BOC to issue rules on 'controlled' contraband delivery
MANILA, Philippines - To prevent a repeat of last week’s snafu at the Ninoy Aquino International Airport (NAIA) wherein Bureau of Customs agents mistakenly arrested a German agent posing as a drug trafficker, the BOC will soon issue guidelines on “controlled delivery” of contraband.
Agents of the BOC-Customs Intelligence and Investigation Service (CIIS) under director Filomeno Vicencio Jr. almost bungled an entrapment operation that the Philippine Drug Enforcement Group (PDEA) and the Customs Investigation Office-Frankfurt Department of Drugs in Germany took two years to plan.
Morales said he already gave instructions for the BOC to create new rules that would help their agents identify whether imported shipments are legal or illegal.
“Under the proposed guidelines, appropriate measures will be put in place to ensure that the procedures on the (controlled delivery) operation are well-coordinated and the people on the ground are properly informed,” he added.
The BOC chief also said he has no plans of imposing sanctions on Vicencio and would leave the matter up to Malacañang “because he (Vicencio) is a presidential appointee.”
“Our jobs in Customs are highly technical so we have to clearly define what is a controlled delivery in the first place.
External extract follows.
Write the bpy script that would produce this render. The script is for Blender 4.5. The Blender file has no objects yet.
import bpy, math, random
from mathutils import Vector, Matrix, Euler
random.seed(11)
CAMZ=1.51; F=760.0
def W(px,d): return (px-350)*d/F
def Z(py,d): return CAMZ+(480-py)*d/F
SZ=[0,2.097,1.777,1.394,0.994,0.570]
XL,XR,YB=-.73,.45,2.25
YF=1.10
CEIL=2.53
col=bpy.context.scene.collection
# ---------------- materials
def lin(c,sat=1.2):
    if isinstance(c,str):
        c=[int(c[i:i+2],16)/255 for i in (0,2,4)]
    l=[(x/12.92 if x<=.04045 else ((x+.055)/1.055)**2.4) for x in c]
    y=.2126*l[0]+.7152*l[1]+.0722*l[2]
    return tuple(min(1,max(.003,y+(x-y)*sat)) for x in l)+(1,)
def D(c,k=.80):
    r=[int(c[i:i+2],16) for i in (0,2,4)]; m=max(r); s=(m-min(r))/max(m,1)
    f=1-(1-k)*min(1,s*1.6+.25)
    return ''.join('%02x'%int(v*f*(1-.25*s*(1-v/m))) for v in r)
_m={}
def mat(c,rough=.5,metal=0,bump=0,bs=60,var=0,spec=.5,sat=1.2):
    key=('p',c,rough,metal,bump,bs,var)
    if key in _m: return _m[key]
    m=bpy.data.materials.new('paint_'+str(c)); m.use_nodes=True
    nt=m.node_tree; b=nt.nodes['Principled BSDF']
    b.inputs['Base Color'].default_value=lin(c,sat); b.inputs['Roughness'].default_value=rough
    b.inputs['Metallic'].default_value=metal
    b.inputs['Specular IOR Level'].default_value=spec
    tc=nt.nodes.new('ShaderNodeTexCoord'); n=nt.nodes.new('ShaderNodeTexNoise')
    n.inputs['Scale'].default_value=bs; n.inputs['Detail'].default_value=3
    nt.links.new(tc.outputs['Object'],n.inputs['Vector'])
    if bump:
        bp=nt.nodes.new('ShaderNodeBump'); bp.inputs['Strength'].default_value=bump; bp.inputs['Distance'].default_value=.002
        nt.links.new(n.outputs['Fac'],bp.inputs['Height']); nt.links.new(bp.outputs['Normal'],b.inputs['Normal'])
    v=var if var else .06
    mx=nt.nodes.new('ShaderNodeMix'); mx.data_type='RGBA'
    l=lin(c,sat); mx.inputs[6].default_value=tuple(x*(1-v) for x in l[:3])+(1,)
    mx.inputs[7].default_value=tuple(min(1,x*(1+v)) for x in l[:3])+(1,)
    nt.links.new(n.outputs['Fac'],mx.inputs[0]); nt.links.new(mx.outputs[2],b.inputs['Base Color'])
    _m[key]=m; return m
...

He (Vicencio) is new in the bureau, he may not be aware of (such operations),” Morales said.
He admitted there was a “miscommunication” between some CIIS officials that led to the lapses in the anti-drug operation.
The German agent, who was posing as a drug trafficker, arrived at the NAIA at around 5 p.m. last Nov. 11 allegedly carrying cocaine. He was supposed to conduct a “door-to-door delivery” of the prohibited substance to an address in Metro Manila.
The PDEA and German Customs reportedly agreed that since it was a “controlled delivery” the law enforcers would allow him to pass through, but BOC agents exposed him and his mission when they arrested him at the airport. He was later turned over to the PDEA when it was found that he was in the country to take part in an entrapment operation.
Insiders at the BOC earlier said the agency was “put in a bad light” because of the bungled operation. “The German Customs even described that the Customs in the Philippines was ‘lousy,’” they said.
But the source said they could not blame their German counterparts for criticizing the BOC. “It was a government-to-government operation that would have gone smoothly if one of the agency officials did not expose the operation prematurely. The German agent had papers that legalized him carrying the cocaine.”